_Dataset_
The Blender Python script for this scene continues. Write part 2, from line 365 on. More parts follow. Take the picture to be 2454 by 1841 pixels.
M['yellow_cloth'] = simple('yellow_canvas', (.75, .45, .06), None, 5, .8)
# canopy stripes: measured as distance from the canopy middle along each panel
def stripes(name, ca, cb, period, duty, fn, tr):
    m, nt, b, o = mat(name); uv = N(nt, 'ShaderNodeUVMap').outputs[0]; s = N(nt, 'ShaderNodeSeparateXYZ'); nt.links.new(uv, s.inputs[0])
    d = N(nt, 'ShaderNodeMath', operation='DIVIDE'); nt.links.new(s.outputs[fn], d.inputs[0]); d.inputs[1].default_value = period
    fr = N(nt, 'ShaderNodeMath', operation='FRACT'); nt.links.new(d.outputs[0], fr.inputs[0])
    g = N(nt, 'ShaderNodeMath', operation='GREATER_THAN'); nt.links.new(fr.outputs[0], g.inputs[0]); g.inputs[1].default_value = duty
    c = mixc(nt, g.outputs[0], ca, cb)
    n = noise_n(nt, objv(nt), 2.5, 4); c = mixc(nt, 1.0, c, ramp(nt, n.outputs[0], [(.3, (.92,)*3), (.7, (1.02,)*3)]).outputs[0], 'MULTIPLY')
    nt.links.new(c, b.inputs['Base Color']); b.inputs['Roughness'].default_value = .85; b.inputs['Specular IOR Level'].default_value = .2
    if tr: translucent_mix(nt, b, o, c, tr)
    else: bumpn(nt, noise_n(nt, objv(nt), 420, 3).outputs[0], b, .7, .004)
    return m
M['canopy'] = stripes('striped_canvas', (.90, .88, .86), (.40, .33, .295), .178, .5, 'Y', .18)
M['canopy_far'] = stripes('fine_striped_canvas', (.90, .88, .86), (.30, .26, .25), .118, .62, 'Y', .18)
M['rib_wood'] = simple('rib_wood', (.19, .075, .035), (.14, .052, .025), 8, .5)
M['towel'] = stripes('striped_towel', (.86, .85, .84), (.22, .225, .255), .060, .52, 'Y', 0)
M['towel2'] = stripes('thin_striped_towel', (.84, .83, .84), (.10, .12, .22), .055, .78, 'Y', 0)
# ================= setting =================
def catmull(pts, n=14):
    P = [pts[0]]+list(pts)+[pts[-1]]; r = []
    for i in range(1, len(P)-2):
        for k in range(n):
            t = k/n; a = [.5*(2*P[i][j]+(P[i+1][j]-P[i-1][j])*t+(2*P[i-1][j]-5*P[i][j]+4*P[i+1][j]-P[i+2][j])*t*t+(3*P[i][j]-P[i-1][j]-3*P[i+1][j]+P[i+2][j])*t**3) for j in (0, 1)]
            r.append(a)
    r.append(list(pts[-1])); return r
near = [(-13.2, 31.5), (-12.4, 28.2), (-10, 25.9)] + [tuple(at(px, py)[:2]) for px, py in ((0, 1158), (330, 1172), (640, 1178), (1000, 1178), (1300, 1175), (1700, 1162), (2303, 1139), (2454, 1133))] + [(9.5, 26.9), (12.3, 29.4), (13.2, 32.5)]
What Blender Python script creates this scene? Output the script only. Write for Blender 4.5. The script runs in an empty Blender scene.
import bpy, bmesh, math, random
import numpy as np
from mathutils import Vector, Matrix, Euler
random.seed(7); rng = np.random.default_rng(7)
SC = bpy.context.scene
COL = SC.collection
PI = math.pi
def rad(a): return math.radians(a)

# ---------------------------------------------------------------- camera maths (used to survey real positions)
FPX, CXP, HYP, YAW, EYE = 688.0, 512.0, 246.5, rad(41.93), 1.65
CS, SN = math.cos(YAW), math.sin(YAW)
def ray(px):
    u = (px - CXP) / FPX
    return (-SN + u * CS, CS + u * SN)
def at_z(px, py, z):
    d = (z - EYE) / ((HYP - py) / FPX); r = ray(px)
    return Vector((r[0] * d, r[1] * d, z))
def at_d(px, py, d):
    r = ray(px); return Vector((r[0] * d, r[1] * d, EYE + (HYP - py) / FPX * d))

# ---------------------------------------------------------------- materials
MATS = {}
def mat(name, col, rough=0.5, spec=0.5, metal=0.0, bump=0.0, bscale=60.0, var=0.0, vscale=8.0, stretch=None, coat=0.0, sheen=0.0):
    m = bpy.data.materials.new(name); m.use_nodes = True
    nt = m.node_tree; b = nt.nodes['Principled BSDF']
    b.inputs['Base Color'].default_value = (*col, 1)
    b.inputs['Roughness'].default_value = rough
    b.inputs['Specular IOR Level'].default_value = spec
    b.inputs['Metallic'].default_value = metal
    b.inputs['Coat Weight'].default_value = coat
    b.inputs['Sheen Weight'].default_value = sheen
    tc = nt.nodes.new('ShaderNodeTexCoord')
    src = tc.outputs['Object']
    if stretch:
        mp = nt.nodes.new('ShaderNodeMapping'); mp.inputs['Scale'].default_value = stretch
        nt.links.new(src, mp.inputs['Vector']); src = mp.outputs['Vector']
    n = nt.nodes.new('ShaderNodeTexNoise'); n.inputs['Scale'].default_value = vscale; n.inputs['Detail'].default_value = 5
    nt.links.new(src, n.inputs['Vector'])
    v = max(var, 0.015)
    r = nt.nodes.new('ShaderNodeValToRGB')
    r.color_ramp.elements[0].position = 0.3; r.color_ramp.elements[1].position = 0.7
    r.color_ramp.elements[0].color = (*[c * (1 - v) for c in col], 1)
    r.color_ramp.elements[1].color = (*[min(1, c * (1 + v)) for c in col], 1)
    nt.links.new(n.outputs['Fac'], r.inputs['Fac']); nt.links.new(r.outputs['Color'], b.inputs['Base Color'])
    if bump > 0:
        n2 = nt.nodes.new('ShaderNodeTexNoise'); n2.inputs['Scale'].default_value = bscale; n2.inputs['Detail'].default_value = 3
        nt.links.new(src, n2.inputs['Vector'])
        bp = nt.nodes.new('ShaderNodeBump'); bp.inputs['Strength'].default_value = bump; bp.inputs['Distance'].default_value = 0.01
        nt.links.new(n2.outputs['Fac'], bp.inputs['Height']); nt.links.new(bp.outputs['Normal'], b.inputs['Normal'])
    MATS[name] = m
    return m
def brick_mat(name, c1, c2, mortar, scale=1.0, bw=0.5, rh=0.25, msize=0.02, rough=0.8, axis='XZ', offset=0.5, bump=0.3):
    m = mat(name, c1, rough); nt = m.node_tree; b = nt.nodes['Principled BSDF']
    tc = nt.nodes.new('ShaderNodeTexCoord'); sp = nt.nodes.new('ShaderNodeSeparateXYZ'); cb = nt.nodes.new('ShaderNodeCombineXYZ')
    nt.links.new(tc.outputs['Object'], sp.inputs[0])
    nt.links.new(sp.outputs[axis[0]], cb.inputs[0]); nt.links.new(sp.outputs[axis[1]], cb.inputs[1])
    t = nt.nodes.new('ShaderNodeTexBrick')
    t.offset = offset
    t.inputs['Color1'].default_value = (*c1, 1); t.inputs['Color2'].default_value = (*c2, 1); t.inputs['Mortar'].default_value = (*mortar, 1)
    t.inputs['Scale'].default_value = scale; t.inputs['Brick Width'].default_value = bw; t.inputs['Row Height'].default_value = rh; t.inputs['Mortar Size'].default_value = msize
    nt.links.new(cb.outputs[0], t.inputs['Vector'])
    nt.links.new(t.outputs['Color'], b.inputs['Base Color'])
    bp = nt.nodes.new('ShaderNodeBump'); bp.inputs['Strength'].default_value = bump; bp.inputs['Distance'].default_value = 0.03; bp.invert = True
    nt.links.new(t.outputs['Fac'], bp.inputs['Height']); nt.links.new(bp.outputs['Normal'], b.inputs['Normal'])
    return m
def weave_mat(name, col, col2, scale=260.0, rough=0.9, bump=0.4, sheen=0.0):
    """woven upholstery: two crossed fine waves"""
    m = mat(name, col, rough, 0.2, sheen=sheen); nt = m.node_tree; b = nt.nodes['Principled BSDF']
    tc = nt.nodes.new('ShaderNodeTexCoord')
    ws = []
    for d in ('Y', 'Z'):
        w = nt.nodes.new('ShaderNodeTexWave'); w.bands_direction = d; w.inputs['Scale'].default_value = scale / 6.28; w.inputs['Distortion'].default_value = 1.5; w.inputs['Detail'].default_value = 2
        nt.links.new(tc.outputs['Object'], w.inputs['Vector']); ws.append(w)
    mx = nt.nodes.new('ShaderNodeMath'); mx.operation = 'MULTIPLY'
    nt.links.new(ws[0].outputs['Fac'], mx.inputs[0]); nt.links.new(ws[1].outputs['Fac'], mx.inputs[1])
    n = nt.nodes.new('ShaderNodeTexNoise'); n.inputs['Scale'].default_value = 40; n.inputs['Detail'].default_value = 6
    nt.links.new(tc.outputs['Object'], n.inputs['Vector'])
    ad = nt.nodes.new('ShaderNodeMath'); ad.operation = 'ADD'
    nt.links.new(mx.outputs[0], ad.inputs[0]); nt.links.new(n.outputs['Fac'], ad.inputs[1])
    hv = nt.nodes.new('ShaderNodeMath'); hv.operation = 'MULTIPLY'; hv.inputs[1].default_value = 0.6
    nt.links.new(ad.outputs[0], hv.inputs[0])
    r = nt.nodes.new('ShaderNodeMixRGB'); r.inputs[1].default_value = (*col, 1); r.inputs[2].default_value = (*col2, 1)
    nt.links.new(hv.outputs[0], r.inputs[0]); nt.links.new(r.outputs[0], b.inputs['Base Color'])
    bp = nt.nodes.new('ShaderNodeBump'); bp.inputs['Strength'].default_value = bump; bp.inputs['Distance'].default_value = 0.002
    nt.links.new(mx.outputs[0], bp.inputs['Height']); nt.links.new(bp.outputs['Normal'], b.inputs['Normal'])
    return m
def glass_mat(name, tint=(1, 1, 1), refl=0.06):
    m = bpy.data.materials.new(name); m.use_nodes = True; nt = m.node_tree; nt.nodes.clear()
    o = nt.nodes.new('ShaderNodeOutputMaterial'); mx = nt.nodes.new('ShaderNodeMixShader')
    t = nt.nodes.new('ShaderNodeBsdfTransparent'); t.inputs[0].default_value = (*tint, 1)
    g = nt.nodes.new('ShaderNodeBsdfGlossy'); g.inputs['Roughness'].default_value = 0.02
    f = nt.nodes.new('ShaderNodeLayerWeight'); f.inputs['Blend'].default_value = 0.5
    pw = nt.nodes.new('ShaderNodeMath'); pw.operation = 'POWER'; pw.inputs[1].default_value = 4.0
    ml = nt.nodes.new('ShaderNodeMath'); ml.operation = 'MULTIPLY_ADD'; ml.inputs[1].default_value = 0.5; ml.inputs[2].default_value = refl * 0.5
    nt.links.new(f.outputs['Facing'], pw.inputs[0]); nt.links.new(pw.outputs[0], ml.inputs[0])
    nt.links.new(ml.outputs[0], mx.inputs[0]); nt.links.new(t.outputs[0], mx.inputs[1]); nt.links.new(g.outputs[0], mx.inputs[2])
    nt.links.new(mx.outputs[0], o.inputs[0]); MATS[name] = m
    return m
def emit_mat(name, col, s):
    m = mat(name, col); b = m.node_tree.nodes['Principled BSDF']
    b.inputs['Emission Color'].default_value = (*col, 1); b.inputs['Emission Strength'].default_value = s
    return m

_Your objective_
State the count of lines above containing the string "this", and add nothing to it.

_Exercise solution_
2